Stacey May Fowles pushes back against a Tom Maloney article making light of a surge in female fandom at Blue Jays games. From Maloney’s piece:
The percentage of women within the Gen-Y group at Rogers Centre jumped to an astounding 50 per cent from 30 per cent over a two-year span. … “It’s fun, like a concert,” says [game attendee Emily] King, 29, who works in advertising and lives within an easy stroll of the stadium. “I’m not sure we’re actually watching the game, to be clear. … It’s the best patio in the city, the best people-watching in the city.”
“It’s outside, it’s social,” says [Olivia] Polak, 30, in ophthalmology and living 30 minutes away. “We’re here with like eight other girls for a bachelorette party instead of just sitting in a bar. It’s not expensive and we can ‘watch’ the game – in quotations.”
Fowles counters:
I certainly don’t deny that these kinds of fans exist—but I cannot agree that they’re a problem. … The actual problem lies in consistently putting this very limited depiction of women’s relationship to sports into the world. It does real exclusionary damage in terms of attracting new fans, a project that both makes good economic sense and goes far in improving the overall experience for everyone.
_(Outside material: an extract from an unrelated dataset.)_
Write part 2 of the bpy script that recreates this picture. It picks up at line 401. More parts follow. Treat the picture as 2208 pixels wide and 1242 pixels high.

This idea that women don’t really watch permeates sports.
Last year, The Score Blog’s Ellen Etchingham brilliantly summed up our severely limited viewpoint of female sports fandom in her reaction to While the Men Watch, CBC’s abhorrent hockey feed for women. In it, she describes the dominant stereotype as follows: “Women don’t understand sports. Women don’t care about sports. If women watch sports, they only do so because a man pushes it on them. Women are interested in fashion, cleaning, shopping, and men.”
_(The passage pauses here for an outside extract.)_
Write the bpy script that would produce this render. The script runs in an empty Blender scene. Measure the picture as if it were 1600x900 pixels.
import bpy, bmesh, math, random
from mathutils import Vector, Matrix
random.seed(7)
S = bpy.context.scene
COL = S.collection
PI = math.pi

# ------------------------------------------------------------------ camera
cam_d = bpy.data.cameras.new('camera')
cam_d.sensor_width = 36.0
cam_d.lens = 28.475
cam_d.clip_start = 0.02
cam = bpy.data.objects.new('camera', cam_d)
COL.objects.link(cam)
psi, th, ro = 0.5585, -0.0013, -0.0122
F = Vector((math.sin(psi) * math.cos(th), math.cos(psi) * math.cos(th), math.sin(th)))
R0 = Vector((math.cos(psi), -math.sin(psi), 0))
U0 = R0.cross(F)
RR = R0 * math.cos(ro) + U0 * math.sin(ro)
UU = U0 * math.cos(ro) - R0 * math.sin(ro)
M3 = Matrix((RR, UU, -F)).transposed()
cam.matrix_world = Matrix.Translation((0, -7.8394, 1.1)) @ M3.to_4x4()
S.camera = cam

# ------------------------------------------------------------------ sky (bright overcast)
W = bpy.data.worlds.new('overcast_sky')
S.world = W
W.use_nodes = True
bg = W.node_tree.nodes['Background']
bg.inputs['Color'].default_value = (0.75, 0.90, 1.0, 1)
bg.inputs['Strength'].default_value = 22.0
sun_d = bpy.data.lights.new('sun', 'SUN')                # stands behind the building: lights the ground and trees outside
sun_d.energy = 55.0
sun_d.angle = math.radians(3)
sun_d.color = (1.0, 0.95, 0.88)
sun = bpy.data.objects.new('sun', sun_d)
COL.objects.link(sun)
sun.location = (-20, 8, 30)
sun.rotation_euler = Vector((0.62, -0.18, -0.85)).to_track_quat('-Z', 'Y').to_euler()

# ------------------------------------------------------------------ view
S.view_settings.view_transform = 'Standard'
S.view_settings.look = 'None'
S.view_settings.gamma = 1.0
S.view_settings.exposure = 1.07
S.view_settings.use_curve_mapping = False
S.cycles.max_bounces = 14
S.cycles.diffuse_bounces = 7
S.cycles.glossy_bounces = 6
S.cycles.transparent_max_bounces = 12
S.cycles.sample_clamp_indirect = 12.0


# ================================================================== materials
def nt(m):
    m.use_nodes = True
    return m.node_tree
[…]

She further articulates how offensive it is for female fans to have this heteronormative femininity constantly pushed on us by the media, as many use sports to actually escape that very thing. For Etchingham, hockey has acted as a haven, a break from strict societal norms. “For many of the so-called serious female fans, watching the game is one of the best social avenues for meeting people and hanging out in a relatively ungendered way,” she explains. “Being into sports allows us to be guys, not in the sense of men, but in the sense of participants in a laid-back, friendly, easygoing social milieu that doesn’t feel defined by gender lines. Many female fans explicitly resist the category ‘female fans,’ because for us part of what is great about being a fan is the sense that female or male doesn’t matter so much.”